Sunday 21 April 2013

Mulholland Drive (2001)


Mulholland Drive is a difficult film to write about. It is an electric flight from cinematic convention presented as a chilling murder mystery. It has all the appearances of taking you along with it, albeit in a slightly surreal arc, but then we reach the 'Club Silencio' and are told it is all an illusion. And for director David Lynch, this really does mean it is all an illusion. Notoriously, the film's second section unravels the structures of the first, presenting the audience with the same cast but different characters. Yet it is not just the names that have been switched. Whilst Los Angeles is presented as a sun-drenched, starry-eyed city of angels in the opening half; the second is darker, moodier and lacks the dreamy flow of its predecessor. I use the word 'dreamy' carefully, for this is very much a film about dreams and, in many ways, a film of dreams. For Lynch is fascinated by the power of fantasy and often it is fantasy that shapes his cinematic reality. When his apparently naive, optimistic female lead says chirpily, 'now I'm in this dream place,' we should take it as a warning. Beneath the luminous fabric of this Hollywood setting lurk some painful, unfulfilled desires.

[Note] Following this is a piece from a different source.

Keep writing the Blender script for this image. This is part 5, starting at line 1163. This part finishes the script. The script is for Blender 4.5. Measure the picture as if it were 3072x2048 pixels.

The plot is initially constructed in a way that is not wholly unconventional: the mysterious victim of a car-accident (Laura Harring) staggers from a limo on Mulholland Drive, overlooking the glittering lights of L.A., down into the city searching for a haven. When she is found by Betty (Naomi Watts), a fresh-faced ingenue from Deep River, Ontario, we discover that she is suffering from amnesia and can recall nothing of her former identity. Taking the name Rita, after Rita Hayworth, she and Betty attempt to piece together the events leading up to her accident. This is a basic outline but it is far from comprehensive. The narrative is peppered with odd incidents: a chain of phone calls repeating the line 'the girl is missing' reach a dead end; a pallid young man tells a friend about his nightmare before confronting a hideous monster outside a Winkie's branch; and an arrogant young director (Justin Theroux) finds his film taken completely out of his hands by a pair of mafia-types who are very, very particular about their coffee.

Forgetting the plot non-sequiturs, this film is captivating as a result of the atmosphere Lynch builds. It is intensely unsettling. Temporal conventions are circumvented and events shaped in a kaleidoscope of uncertainties and anomalies. It is all held together in an astonishing performance by Naomi Watts, who showcases great range in her Jekyll and Hyde-style portrayal of Betty and Diane. In one memorably disturbing scene, her face morphes in a single moment from adoring and hopeful to depraved desperation. Her Academy Award must have got lost in the post.

People have a lot of different theories about what the second half really means. The most popular seems to be that it is a version of 'reality,' rendering all that precedes it a construction of Diane's dreaming subconscious. But I think what Lynch tries to represent in the later part of the film is more (or less) than reality. It is reality without the possibility of the dream; a hopeless, sad kind of longing. But it is none the less engrossing for all its elusiveness, and the final shot of the rising smoke should perhaps discourage too much narrative-based theorising: it is, after all, a film that thrills in smokescreens.